Vibration control of MR whole-spacecraft under medium–high frequency and small amplitude considering actuator time-delay

Abstract

The satellite bears complex vibration loads transmitted from the satellite-rocket interface during launch, where medium–high frequency and small amplitude vibration is highly likely to harm the satellite’s internal precision instruments. Under such special conditions, the time-delay factor of the MR damper as the actuator cannot be ignored in the vibration control of the magnetorheological (MR) whole-spacecraft.
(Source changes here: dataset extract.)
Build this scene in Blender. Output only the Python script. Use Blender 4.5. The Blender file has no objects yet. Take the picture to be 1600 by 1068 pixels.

To compensate actuator time-delay, and consider the system’s nonlinear characteristics under medium–high frequency and small amplitude conditions, a gray prediction time-delay compensation method is proposed based on the human-simulated intelligent controller (HSIC). After verifying through simulation and experiment that actuator time-delay affects the vibration response of the MR whole-spacecraft, the HSIC based on gray prediction is designed. Then, the control effect of HSIC with or without time-delay is simulated numerically. The results reveal that after considering the time-delay factor, the resonance peak increases by 17%, and the transmissibility of the concerned particularly frequency band (40 Hz) increases by 62%, which implies a significant deterioration in the control effect. Following, to make up for the response deterioration caused by the time-delay, the HSIC based on gray prediction is used for numerical simulation. The results confirm that reasonable time-delay compensation can effectively improve the system dynamics. This study provides a reference for the practical application of the whole-spacecraft controller.